When did he Byzantine Empire started to become Greek and not Roman?

Very interesting background. Herodotus (of course a bit earlier) spent a fair bit of time in the first few books talking about Egypt, it's geography e.g. various mouths of the Nile, and how Greek Mercenaries fought there. It seems amazing how much they mixed, lacking modern transport.

I am not nearly as expert as you (though I have heard of Origen and Antony, mostly wrt the early Church), but IIRC Alexandria was a bit like the Bosphorus a cultural melting pot due to trade, were a few heretical (I think Arians) Bishops arose. I don't recall what period the Rosetta stone was dated to, but it sounds like the right region.

Evagrius Ponticus, a Byzantine monk who joined the predominantly Coptic speaking monastic communities at Nitria and Kellia in the late 4th century, records in his texts the ethnic tension between the rural Coptic speaking intellectuals and the metropolitan Greek speaking intellectuals.

I have never come across this, it sounds fascinating, a bit of old Egyptian vs Greek culture clashing? This sounds maybe a little bit like a divide between rural Latins and cosmopolitan urban Romans (or nothing like it at all probably, mostly from 'Marius the Epicurean'), were some older traditions survived longer in the country.

How pharaonic religious ideas and cultural trends continued after the Greek colonization is a huge problem for historians that requires a lot of reading of sources and examination of archeological remains.

Yes!
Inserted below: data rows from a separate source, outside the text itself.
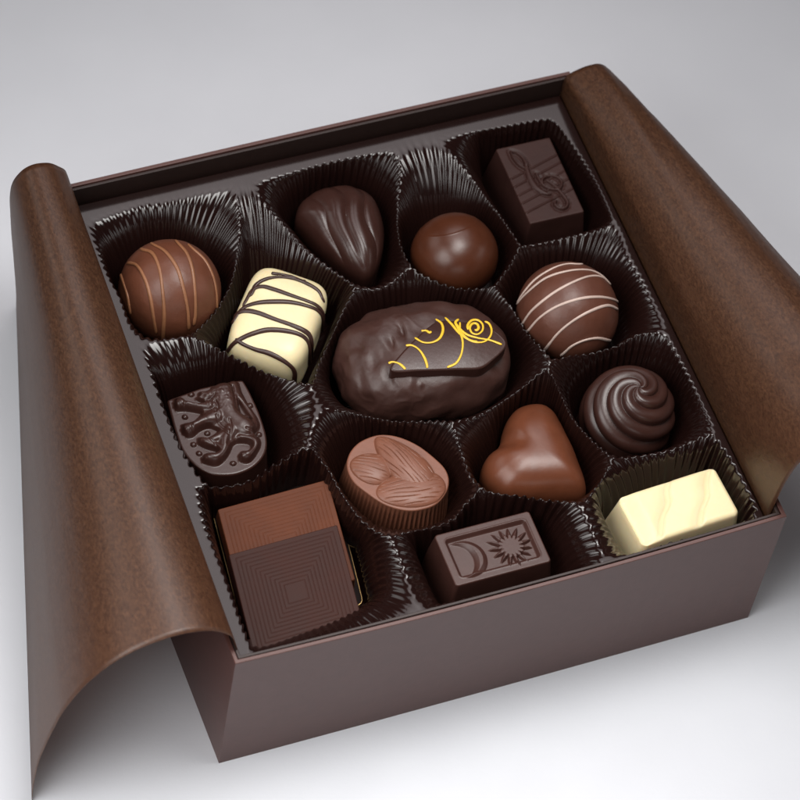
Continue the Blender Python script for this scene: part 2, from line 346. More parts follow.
# ------------------------------------------------------------------ shapes for the chocolates
FOOT = {}                                          # outline of each chocolate on its cup's floor
def frame_from(c4):            # best rectangle through four corner points
    c = c4.mean(0)
    u = (c4[1] - c4[0]) + (c4[2] - c4[3]); v = (c4[0] - c4[3]) + (c4[1] - c4[2])
    w = np.linalg.norm(u) / 2; h = np.linalg.norm(v) / 2
    u /= np.linalg.norm(u); v = v - (v @ u) * u; v /= np.linalg.norm(v)
    return c, u, v, w, h
def slab(c, u, v, w, h, top, bottom, bev, draft, relief=None, step=.02, rnd=.12, tilt=0.):
    """moulded rectangular piece: fine top grid with relief, rounded edges, sloping sides"""
    nu, nv = int(w / step) + 1, int(h / step) + 1
    a = np.linspace(-1, 1, nu) * w / 2; b = np.linspace(-1, 1, nv) * h / 2
    A, B = np.meshgrid(a, b, indexing='ij')
    # squeeze the corners a little so that they are rounded in plan
    qa, qb = np.abs(A) - (w / 2 - rnd), np.abs(B) - (h / 2 - rnd)
    k = (qa > 0) & (qb > 0); d = np.hypot(qa, qb); m = np.maximum(qa, qb); f = np.where(k, m / np.maximum(d, 1e-6), 1)
    A2 = np.where(k, np.sign(A) * (w / 2 - rnd + qa * f), A); B2 = np.where(k, np.sign(B) * (h / 2 - rnd + qb * f), B)
    e = np.minimum(w / 2 - np.abs(A), h / 2 - np.abs(B))
    x = np.clip((bev - e) / bev, 0, 1); z = top - bev * (1 - np.sqrt(np.maximum(1 - x * x, 0)))
    lab = np.zeros(A.shape, int)
    if relief is not None:
        dz, lab = relief(A2, B2, e); z = z + dz
    XY = c + A2[..., None] * u + B2[..., None] * v
    V = np.concatenate([XY, z[..., None]], -1).reshape(-1, 3)
    F = grid_faces(nu, nv); L = lab.reshape(-1)[F].max(1)
    idx = np.arange(nu * nv).reshape(nu, nv)
    rim = np.concatenate([idx[:-1, 0], idx[-1, :-1], idx[:0:-1, -1], idx[0, :0:-1]])
    rv = V[rim]; lu, lv = np.linalg.solve(np.stack([u, v], 1), (rv[:, :2] - c).T)
    rows = []; ks = 8
    for i in range(1, ks + 1):
        t = i / ks; zz = (top - bev) * (1 - t) + bottom * t
        g_ = draft * t
        rows.append(np.concatenate([c + (lu * (1 + 2 * g_ / w))[:, None] * u + (lv * (1 + 2 * g_ / h))[:, None] * v, np.full((len(rim), 1), zz)], -1))
    base = len(V); n = len(rim)
    V = np.vstack([V] + rows)
    f0 = [[rim[j], base + j, base + (j + 1) % n, rim[(j + 1) % n]] for j in range(n)]
    F2 = np.vstack([np.array(f0), ring_faces(ks, n) + base])
    V[:, 2] += tilt * ((V[:, :2] - c) @ np.array([-u[1], u[0]]))
    F = np.vstack([F, F2]); L = np.r_[L, np.zeros(len(F2), int)]
    return V, F, L, rows[-1][:, :2]
def puck(o, top, bottom, bev, draft, rings=130, relief=None, flute=None, sag=0.):
    """moulded piece of any outline: o = top outline (ccw)"""
    m = len(o); n = normals2(o); oi = o - n * bev; c = oi.mean(0)
    rho = np.linspace(0.0005, 1, rings)
    XY = c + rho[:, None, None] * (oi - c)[None]
    z = np.full((rings, m), float(top)) - sag * (rho ** 2)[:, None]
    lab = np.zeros((rings, m), int)
    if relief is not None:
        dz, lab = relief(XY); z = z + dz
    rows = [np.concatenate([XY[i], z[i][:, None]], -1) for i in range(rings)]
    for a in np.linspace(0, PI / 2, 7)[1:]:
        rows.append(np.concatenate([oi + n * bev * math.sin(a), np.full((m, 1), top - sag - bev * (1 - math.cos(a)))], -1))
    fl = np.zeros(m)
    if flute: fl = flute[1] * (np.cos(np.arange(m) / m * 2 * PI * flute[0]) - 1)
    for i in range(1, 11):
        t = i / 10; q = min(1, t * 3.)
        rows.append(np.concatenate([o + n * (draft * t + fl * q)[:, None], np.full((m, 1), (top - sag - bev) * (1 - t) + bottom * t)], -1))
    V = np.vstack(rows); F = ring_faces(len(rows), m)
    L = np.zeros((len(rows), m), int); L[:rings] = lab
    return V, F, L.reshape(-1)[F].max(1), rows[-1][:, :2]
def dome(o, zmid, up, bottom, p=2.0, q=2.0, rings=110, relief=None, inset=.12):
    m = len(o); c = o.mean(0); rows = []
    for a in np.linspace(0., PI / 2, rings):
        r = max(math.sin(a) ** (2 / p), 2e-4); z = zmid + up * math.cos(a) ** (2 / q)
        rows.append(np.concatenate([c + r * (o - c), np.full((m, 1), z)], -1))
    n = normals2(o)
    for t in np.linspace(0, 1, 14)[1:]:
        rows.append(np.concatenate([o - n * inset * t * t, np.full((m, 1), zmid * (1 - t) + bottom * t)], -1))
    V = np.stack(rows)
    if relief is not None: V = relief(V, c)
    k, m, _ = V.shape
    return V.reshape(-1, 3), ring_faces(k, m), rows[-1][:, :2]
def superell(c, ax, n=2.0, lat=90, lon=180, rot=0., disp=None, flatbottom=None):
    """rounded body; returns vertices, faces and an inside test"""
    th = np.linspace(.003, PI - .003, lat)[:, None]; ph = (np.arange(lon) / lon * 2 * PI)[None]
    d = np.stack([np.sin(th) * np.cos(ph), np.sin(th) * np.sin(ph), np.cos(th) * np.ones_like(ph)], -1)
    ax = np.asarray(ax, float)
    r = (np.abs(d / ax) ** n).sum(-1) ** (-1 / n)
    Q = d * r[..., None]
    if disp is not None: Q = Q + d * disp(Q)[..., None]
    cr, sr = math.cos(rot), math.sin(rot); Rm = np.array([[cr, -sr, 0], [sr, cr, 0], [0, 0, 1]])
    V = (Q @ Rm.T + c).reshape(-1, 3)
    if flatbottom is not None: V[:, 2] = np.maximum(V[:, 2], flatbottom)
    def inside(p):
        q = (p - c) @ Rm
        return (np.abs(q / ax) ** n).sum(-1) < 1
    F = ring_faces(lat, lon)
    return V, F, inside, Rm
def circle(c, r, m=80):
    a = np.arange(m) / m * 2 * PI
    return np.stack([c[0] + r * np.cos(a), c[1] + r * np.sin(a)], -1)
def seg_d(P, a, b):
    ab = b - a; t = np.clip(((P - a) @ ab) / (ab @ ab + 1e-12), 0, 1)
    return np.linalg.norm(P - a - t[..., None] * ab, axis=-1), t
def stroke(P, pts, rad, height, sharp=.5, ribs=None):
    """raised rounded line; rad per point"""
    pts = np.asarray(pts, float); rad = np.broadcast_to(rad, (len(pts),))
    h = np.zeros(P.shape[:-1]); run = 0.
    for i in range(len(pts) - 1):
        d, t = seg_d(P, pts[i], pts[i + 1]); r = rad[i] * (1 - t) + rad[i + 1] * t
        L = np.linalg.norm(pts[i + 1] - pts[i])
        hh = height * (r / np.mean(rad)) ** .5 * np.clip(1 - (d / r) ** 2, 0, 1) ** sharp
        if ribs: hh = hh * (1 + ribs[1] * np.cos((run + t * L) * 2 * PI / ribs[0]))
        run += L; h = np.maximum(h, hh)
    return h
def snoise(X, Y, s, seed=0.):
    sh = X.shape; return np.array([mnoise.noise(Vector((x * s, y * s, seed))) for x, y in zip(X.ravel(), Y.ravel())]).reshape(sh)
def surf_normals(P, c, flat=1.):
    n = P - c; n[:, 2] *= flat; return n / np.linalg.norm(n, axis=1)[:, None]

def piece(name, c_xy, label, group=None):
    return root(name, (c_xy[0], c_xy[1], FL), label, 'chocolate', group or 'chocolates in the tray cups')

# --- 1 and 6: striped truffle balls
def ball(px, rad, zc, mat, icing, lines, label, r_line, flat=1.0):
    c = at(px, zc)
    def disp(Q):
        return np.array([.03 * mnoise.noise(Vector(q) * .9) + .006 * mnoise.noise(Vector(q) * 4) for q in Q.reshape(-1, 3)]).reshape(Q.shape[:-1])
    V, F, ins, Rm = superell(c, (rad, rad, rad * flat), 2.0, disp=disp, flatbottom=FL + .01)
    t = piece('striped_truffle', c, label)
    mesh('truffle_body', V, F, mat, t)
    for ln in lines:
        ln = np.asarray(ln, float); ln = np.vstack([ln[0] + (ln[0] - ln[1]) * .4, ln, ln[-1] + (ln[-1] - ln[-2]) * .6])
        P = cast(smooth_open(ln, 80), ins, T + 2.5, FL)
        if len(P) < 6: continue
        P = even(P, 50, False)
        n = surf_normals(P.copy(), c)
        P = P + n * .012
        v, f = tube(P, r_line * (1 + .12 * np.sin(np.linspace(0, 9, 50) + ln[0][0])), 8, .6, n)
        mesh('icing_stripe', v, f, icing, t)
    FOOT[label] = circle(c[:2], rad * .92)
    return FOOT[label]
k3 = lambda p: crop(0, 140, 3.077, p)
foot1 = ball((170, 291), 1.64, T - .72, M_milk, M_caramel,
     [k3([(373, 418), (382, 445), (393, 480), (399, 515)]),
      k3([(388, 378), (420, 385), (445, 425), (462, 480), (472, 540), (478, 575)]),
      k3([(440, 338), (470, 350), (490, 395), (500, 460), (505, 530), (503, 585)]),
      k3([(472, 322), (510, 345), (545, 395), (565, 460), (577, 520), (580, 560)]),
      k3([(548, 318), (575, 350), (592, 400), (600, 470), (601, 530), (598, 556)]),
      k3([(592, 334), (630, 370), (655, 420), (665, 470), (667, 515)]),
      k3([(655, 372), (678, 410), (686, 450), (685, 478)])],
     'milk chocolate truffle ball with caramel brown stripes by the left flap', .058)
k4 = lambda p: crop(480, 230, 4, p)
foot6 = ball((567.5, 313), 1.65, T - .72, choc('milk_chocolate_truffle', (.098, .034, .0205), .40), M_pinkw,
     [k4([(142, 310), (165, 265), (220, 200), (290, 155), (345, 137), (390, 137)]),
      k4([(147, 300), (180, 260), (260, 195), (350, 165), (430, 160), (480, 178), (520, 215)]),
      k4([(172, 372), (210, 320), (290, 255), (370, 210), (440, 185), (490, 190), (525, 222)]),
      k4([(195, 400), (240, 350), (310, 305), (400, 275), (480, 268), (540, 280), (556, 298)]),
      k4([(265, 472), (310, 415), (370, 365), (440, 325), (510, 302), (558, 320)]),
      k4([(335, 492), (370, 462), (420, 440), (470, 432), (510, 440)])],
     'milk chocolate truffle ball with thin whitish stripes by the right flap', .045)

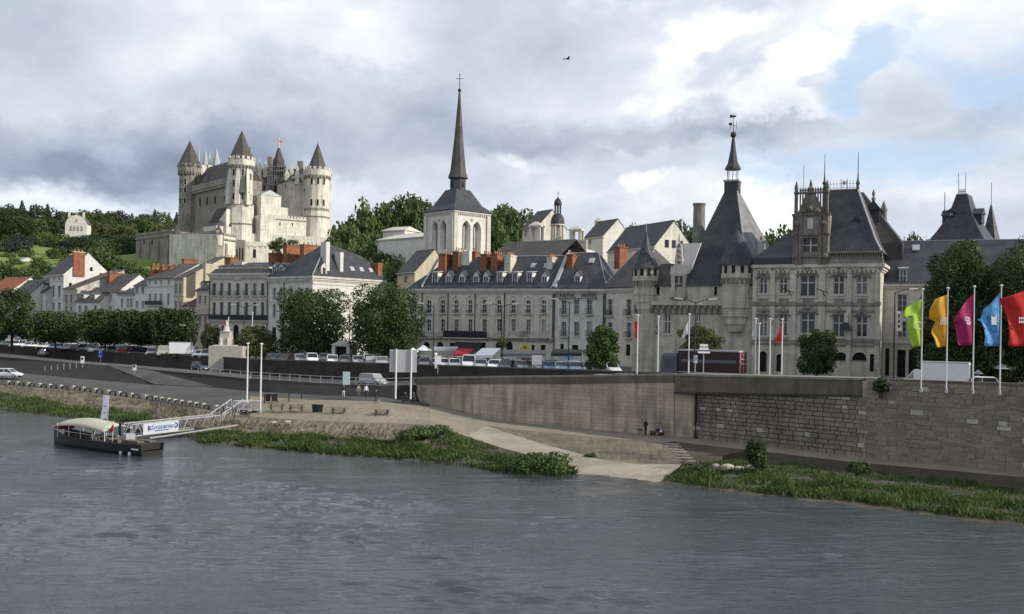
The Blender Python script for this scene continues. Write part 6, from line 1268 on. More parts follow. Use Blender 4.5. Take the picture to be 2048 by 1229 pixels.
def wood(zone, px, ytop, Y, kind, hgt, wk=1.0, zb=None):
    t = G(px, ytop, Y); zg = terr(t.x, Y); h = max(hgt, t.z - zg + .5) if zb is None else t.z - zb
    WOOD.append((zone, kind, px, t.x, Y, t.z - h, h, min(h, hgt * 1.25) * wk))
rw = random.Random(3)
def prof(px, pts):
    for (a, ya), (b_, yb) in zip(pts, pts[1:]):
        if a <= px <= b_: return ya + (yb - ya) * (px - a) / (b_ - a)
    return pts[-1][1]
sky_l = [(-200, 408), (0, 404), (60, 406), (110, 415), (150, 418), (185, 410), (215, 418), (300, 428), (330, 420), (370, 422)]
p = -80
while p < 365: wood('on the left skyline', p, prof(p, sky_l) + rw.uniform(-2, 9), rw.uniform(640, 700), rw.choice(('dark', 'dark', 'mid', 'conifer', 'conifer') if p > 190 else ('dark', 'dark', 'mid', 'conifer')), 17, 1.15); p += rw.uniform(12, 20)
p = -80
while p < 350:
    if not 122 < p < 182: wood('in the upper wood left of the castle', p, 437 + rw.uniform(-8, 10), rw.uniform(560, 600), rw.choice(('dark', 'mid', 'olive', 'dark')), 16, 1.25)
    p += rw.uniform(16, 26)
p = -60
while p < 285:
    wood('in the middle wood left of the castle', p, (468 if p < 130 else 466) + rw.uniform(-8, 10) + (6 if 120 < p < 185 else 0), rw.uniform(505, 530), rw.choice(('blue', 'mid', 'dark', 'olive')) if p > 70 else rw.choice(('blue', 'blue', 'dark')), 13, 1.3); p += rw.uniform(14, 22)
for p, y, k in ((-20, 486, 'blue'), (8, 478, 'blue'), (40, 480, 'blue'), (124, 490, 'dark'), (168, 480, 'dark'), (190, 478, 'dark'), (214, 482, 'dark'), (238, 474, 'mid'), (262, 472, 'mid')): wood('along the edge of the hill meadow', p, y, 470 + rw.uniform(-15, 12), k, 12, 1.35)
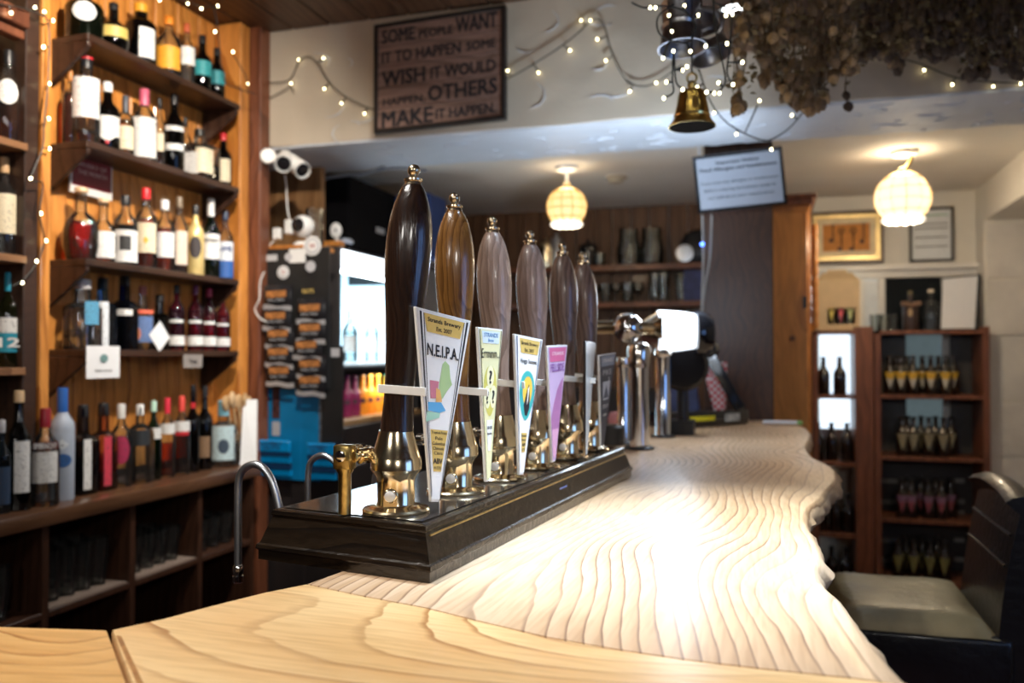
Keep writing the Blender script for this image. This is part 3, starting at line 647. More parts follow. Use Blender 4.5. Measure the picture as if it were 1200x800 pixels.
# ---------------------------------------------------------------- bar shelving on the left
SX = -2.08; BX = -2.25
lw_ = bpy.data.objects['wall_left']
bs = thing('shelving_unit', 'tall orange pine bar shelving unit with dark shelves and brackets', 'shelves', (-2.2, 2.6, .92))
mb = MB(); y0 = onX(62, 200, BX).y; 
for i in range(10):
    y = 1.95+i*.13
    if y > 3.15: break
    OBJ('back_board', MB().box((BX-.02, y, .95), (BX, min(y+.126, 3.165), 2.77)), PINE, bs, bevel=.003)
OBJ('side_panel', MB().box((BX, 3.10, .921), (-2.125, 3.165, 2.77)), PINE, bs, bevel=.003)
ya = onX(41, 0, SX).y; yb = onX(62, 0, SX).y
OBJ('divider', MB().box((BX-.02, yb-.035, .95), (SX, yb, 2.77)), PINE, bs, bevel=.003)
OBJ('divider', MB().box((BX-.02, ya-.02, .95), (SX-.01, yb-.036, 2.77)), DARKW, bs, bevel=.003)
shelf_z = []
SY0, SY1 = onX(102, 200, SX).y, onX(281, 200, SX).y
for k, py in enumerate((122, 220, 328, 411)):
    z = onX(280, py, SX).z; shelf_z.append(z)
    sh = OBJ('shelf', MB().prism([(SX, SY0, z), (BX, SY0+.01, z), (BX, SY1+.03, z), (SX, SY1, z)], (0, 0, -.022)), DARKW, bs, bevel=.002)
    for yy, s in ((SY0+.004, 1), (SY1-.004, -1)):
        OBJ('bracket', MB().prism([(SX-.004, yy, z-.022), (BX, yy, z-.022), (BX, yy, z-.16), (BX+.02, yy, z-.15), (SX-.004, yy, z-.04)], (0, .016*s, 0)), DARKW, bs, bevel=.002)
ls = thing('side_shelving', 'pale pine shelving bay cut off by the left edge of the picture', 'shelves', (-2.2, 1.6, .92))
LIGHTP = wood('pale_pine', (.62, .40, .20), (.42, .24, .10), band=4, stretch=(1, 1, .1), rough=.5, axis='Y', dist=5)
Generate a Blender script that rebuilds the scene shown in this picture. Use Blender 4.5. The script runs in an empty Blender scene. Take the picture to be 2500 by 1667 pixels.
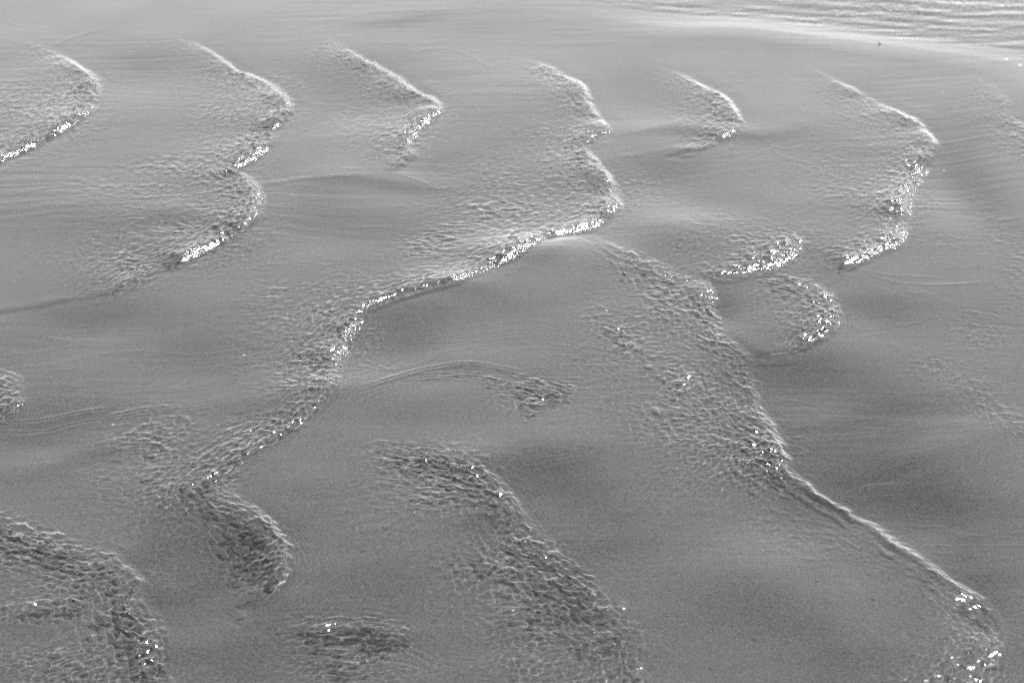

Unless historically studied, it tends to get glossed over in favor of politics, battles and the ebb and flow of dynasties (Egyptian, Greek, Roman, Byzantine) up to the Arab conquest.

How pharaonic religious ideas and cultural trends continued after the Greek colonization is a huge problem for historians that requires a lot of reading of sources and examination of archaeological remains.

That lovely and vexing mix of Archaeology and History. Are some of the earliest, most important documentary sources (outside of the vatican and museums), held in places like St Catherines Monastery?